Whitehouse, the ranking member of the Senate Committee on Environment and Public Works, wrote in a July 9 letter to Executive Director Matt Floca that the allegations stem from a whistleblower disclosure submitted to him by the Government Accountability Project and requested documents and answers by July 23.

The disclosure alleges that a cosmetic and rushed revamp of the Center’s reflecting pool is already rusting and peeling and will need to be fully rebuilt; that Trump’s "preferred contractor" cut corners when repainting the Center’s columns; that an $8 million no-bid flooring contract went to a firm with no apparent concert-hall experience; that the Center tore out a brand-new bathroom floor because President Trump did not like the color; and that the Kennedy Center rewrote its own contracting rules in a post hoc effort to justify the no-bid contracts.

Whitehouse said the allegations raise "serious questions about the Center’s leadership and the Board’s financial management of the Kennedy Center and whether the Center’s representations to Congress were made in good faith" and wrote, "Instead of pursuing renovations tailored to the building’s actual needs, the Center rushed a series of renovations driven by the President’s aesthetic whims and his desire to star in a series of televised events in December."

Whitehouse said the whistleblower disclosure includes "firsthand accounts of multiple former Center project managers, supported by contemporaneous documents and photographs," and he appended an 83-page appendix of internal center documents, emails and photos that he said show apparently shoddy construction.

Whitehouse told staff that some work began in August with no written contract in place and that a $4.4 million deal was only awarded afterwards; he estimated repairs to the columns would cost about $1.5 million.
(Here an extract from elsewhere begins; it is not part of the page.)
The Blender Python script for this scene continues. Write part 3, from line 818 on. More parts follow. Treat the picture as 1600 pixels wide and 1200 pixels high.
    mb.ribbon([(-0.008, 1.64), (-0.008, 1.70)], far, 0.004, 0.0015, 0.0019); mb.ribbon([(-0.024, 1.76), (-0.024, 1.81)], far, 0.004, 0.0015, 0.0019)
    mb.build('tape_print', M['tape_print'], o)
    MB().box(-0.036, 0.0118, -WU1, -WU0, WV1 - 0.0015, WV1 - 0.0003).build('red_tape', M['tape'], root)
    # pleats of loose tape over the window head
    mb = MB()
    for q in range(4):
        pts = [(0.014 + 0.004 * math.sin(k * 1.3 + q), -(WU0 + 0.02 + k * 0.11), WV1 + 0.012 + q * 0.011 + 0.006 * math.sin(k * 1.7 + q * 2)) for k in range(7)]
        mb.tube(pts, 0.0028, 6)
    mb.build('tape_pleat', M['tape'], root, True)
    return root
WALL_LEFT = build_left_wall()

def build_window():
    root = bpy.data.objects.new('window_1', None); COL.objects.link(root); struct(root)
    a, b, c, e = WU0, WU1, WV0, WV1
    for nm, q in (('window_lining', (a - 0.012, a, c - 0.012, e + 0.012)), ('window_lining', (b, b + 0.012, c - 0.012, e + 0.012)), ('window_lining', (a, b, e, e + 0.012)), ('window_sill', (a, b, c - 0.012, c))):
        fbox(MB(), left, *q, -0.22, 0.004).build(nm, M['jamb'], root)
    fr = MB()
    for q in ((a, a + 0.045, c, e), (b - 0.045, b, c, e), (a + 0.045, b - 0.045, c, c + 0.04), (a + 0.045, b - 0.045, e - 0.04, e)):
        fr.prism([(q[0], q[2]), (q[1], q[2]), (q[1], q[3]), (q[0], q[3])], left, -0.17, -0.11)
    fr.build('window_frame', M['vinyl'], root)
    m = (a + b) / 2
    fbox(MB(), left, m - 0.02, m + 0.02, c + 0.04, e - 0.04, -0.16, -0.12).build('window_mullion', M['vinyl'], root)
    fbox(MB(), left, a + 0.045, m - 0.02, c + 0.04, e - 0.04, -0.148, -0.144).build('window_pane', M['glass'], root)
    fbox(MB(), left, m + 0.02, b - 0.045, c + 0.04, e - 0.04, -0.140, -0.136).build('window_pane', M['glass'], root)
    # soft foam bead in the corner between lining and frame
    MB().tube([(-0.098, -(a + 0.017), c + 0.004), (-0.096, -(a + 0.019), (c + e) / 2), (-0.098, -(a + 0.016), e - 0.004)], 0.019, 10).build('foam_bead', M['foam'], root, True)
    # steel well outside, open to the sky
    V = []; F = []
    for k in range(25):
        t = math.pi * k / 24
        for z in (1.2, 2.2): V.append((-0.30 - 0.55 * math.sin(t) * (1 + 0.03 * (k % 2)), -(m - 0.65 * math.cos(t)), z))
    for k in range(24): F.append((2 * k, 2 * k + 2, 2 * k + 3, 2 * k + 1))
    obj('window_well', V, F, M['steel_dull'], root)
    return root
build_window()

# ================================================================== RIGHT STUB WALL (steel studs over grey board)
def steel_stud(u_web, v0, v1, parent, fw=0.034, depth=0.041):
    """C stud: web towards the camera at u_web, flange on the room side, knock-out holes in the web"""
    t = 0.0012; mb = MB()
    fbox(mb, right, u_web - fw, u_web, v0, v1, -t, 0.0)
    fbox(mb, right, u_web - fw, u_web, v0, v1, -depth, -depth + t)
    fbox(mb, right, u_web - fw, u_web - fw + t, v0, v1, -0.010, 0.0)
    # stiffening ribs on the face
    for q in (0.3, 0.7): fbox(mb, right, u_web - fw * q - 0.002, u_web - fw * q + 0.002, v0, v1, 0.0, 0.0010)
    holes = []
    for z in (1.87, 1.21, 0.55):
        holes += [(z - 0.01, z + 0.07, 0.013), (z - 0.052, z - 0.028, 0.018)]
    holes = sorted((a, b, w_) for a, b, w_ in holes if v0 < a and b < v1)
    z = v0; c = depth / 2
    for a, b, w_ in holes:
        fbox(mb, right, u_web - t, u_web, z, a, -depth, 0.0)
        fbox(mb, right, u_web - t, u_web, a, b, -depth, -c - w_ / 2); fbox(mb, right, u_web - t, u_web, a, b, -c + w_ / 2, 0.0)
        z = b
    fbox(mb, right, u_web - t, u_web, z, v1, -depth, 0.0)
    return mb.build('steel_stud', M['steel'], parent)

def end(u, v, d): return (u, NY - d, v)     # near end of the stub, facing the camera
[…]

The whistleblower material and Whitehouse's letter say the work was rushed to be finished in time for Trump to accept a FIFA Peace Prize and to host televised events at the center, and they say Trump’s allies took control of the institution after Trump’s second-term inauguration by ousting prior leadership, installing a new board that named him chairman and affixing his name to the building; Democrats sued and a federal judge ruled in May that Trump’s name must come off the venue. Whitehouse said Trump tried to close the center for two years but was ordered by the court to keep it open because only Congress could change its name.

The Kennedy Center did not immediately respond to a request for comment on Saturday, but earlier defended its practices in a statement, and Roma Daravi, a spokesperson for the center and a White House communications staffer during Trump’s first term, said the whistleblowers' claims that contracting standards had been bypassed were not correct. The White House did not immediately respond to a request for comment, but a White House spokesperson said, "President Trump did what Democrats wouldn’t. After decades of neglect, he committed the bold leadership and proper resources to fix the Kennedy Center and start the renovations of the finest performing arts facility in the world." The letter comes after last year when Trump secured $257 million from Congress for repairs and restoration at the center, and Representative Rick Larsen, the senior Democrat on the House infrastructure committee, said the allegations are "serious and concerning" and urged the Board of Trustees to ensure the funds are used for necessary repairs.

Whitehouse called for a full accounting of the renovations and their costs and warned, "Public funds ought to be spent lawfully, prudently, and in service of the institution, not on the stylistic whims of the current President."